*Exercise:* Check each line of the listing, and copy it if it contains the word "pixels".

*Data provided:*
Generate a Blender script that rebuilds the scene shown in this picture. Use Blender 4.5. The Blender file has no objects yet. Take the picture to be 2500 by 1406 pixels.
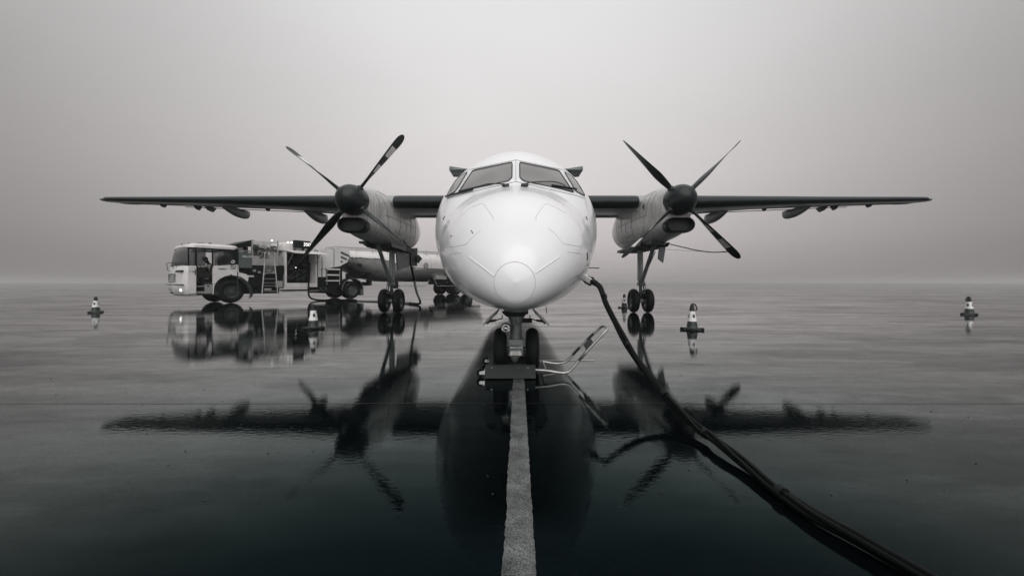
import bpy, math, random
import numpy as np
from mathutils import Vector, Matrix
from mathutils.bvhtree import BVHTree
random.seed(7)
R = math.radians
scene = bpy.context.scene
C = scene.collection

# ------------------------------------------------------------------ camera, sky, sun, exposure
FPX, CH, VX, HY = 933.0, 0.94, 1260.0, 690.0      # focal length in photo pixels, eye height, vanishing point
cam_d = bpy.data.cameras.new('camera')
cam = bpy.data.objects.new('camera', cam_d); C.objects.link(cam)
cam.location = (0, 0, CH); cam.rotation_euler = (R(90), 0, 0)
cam_d.sensor_width = 36; cam_d.lens = FPX/2500*36
cam_d.shift_x = -(VX-1250)/2500; cam_d.shift_y = -(703-HY)/2500
cam_d.clip_start = 0.05; cam_d.clip_end = 6000
scene.camera = cam

world = bpy.data.worlds.new('World'); scene.world = world; world.use_nodes = True
nt = world.node_tree; nt.nodes.clear()
def wn(t, **k):
    n = nt.nodes.new(t)
    for a, b in k.items(): setattr(n, a, b)
    return n
def wmath(op, a, b=None, c=None):
    n = wn('ShaderNodeMath', operation=op)
    for i, x in enumerate((a, b, c)):
        if x is None: continue
        if isinstance(x, (int, float)): n.inputs[i].default_value = x
        else: nt.links.new(x, n.inputs[i])
    return n.outputs[0]
tc = wn('ShaderNodeTexCoord'); sp = wn('ShaderNodeSeparateXYZ'); nt.links.new(tc.outputs['Generated'], sp.inputs[0])
ez = wmath('MAXIMUM', sp.outputs[2], 0.0)
fc = wn('ShaderNodeValToRGB'); nt.links.new(ez, fc.inputs[0]); fc.color_ramp.interpolation = 'B_SPLINE'   # overcast sky: brighter towards the zenith
for p, v in ((0.0, .35), (.03, .42), (.10, .55), (.24, .66), (.55, .75), (1.0, .86)):
    e = fc.color_ramp.elements[0] if p == 0 else (fc.color_ramp.elements[-1] if p == 1 else fc.color_ramp.elements.new(p))
    e.position = p; e.color = (v, v, v, 1)
lum = fc.outputs[0]
xx = wmath('MULTIPLY', sp.outputs[0], sp.outputs[0])
side = wmath('MULTIPLY_ADD', xx, -0.80, 1.0)
lum = wmath('MULTIPLY', lum, side)
mp = wn('ShaderNodeMapping'); mp.inputs['Scale'].default_value = (1.0, 1.0, 2.2); nt.links.new(tc.outputs['Generated'], mp.inputs[0])
nz = wn('ShaderNodeTexNoise'); nz.inputs['Scale'].default_value = 1.6; nz.inputs['Detail'].default_value = 3; nt.links.new(mp.outputs[0], nz.inputs['Vector'])
lum = wmath('MULTIPLY', lum, wmath('MULTIPLY_ADD', nz.outputs[0], 0.16, 0.92))
ramp = wn('ShaderNodeValToRGB'); nt.links.new(ez, ramp.inputs[0])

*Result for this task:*
Generate a Blender script that rebuilds the scene shown in this picture. Use Blender 4.5. The Blender file has no objects yet. Take the picture to be 2500 by 1406 pixels.
FPX, CH, VX, HY = 933.0, 0.94, 1260.0, 690.0      # focal length in photo pixels, eye height, vanishing point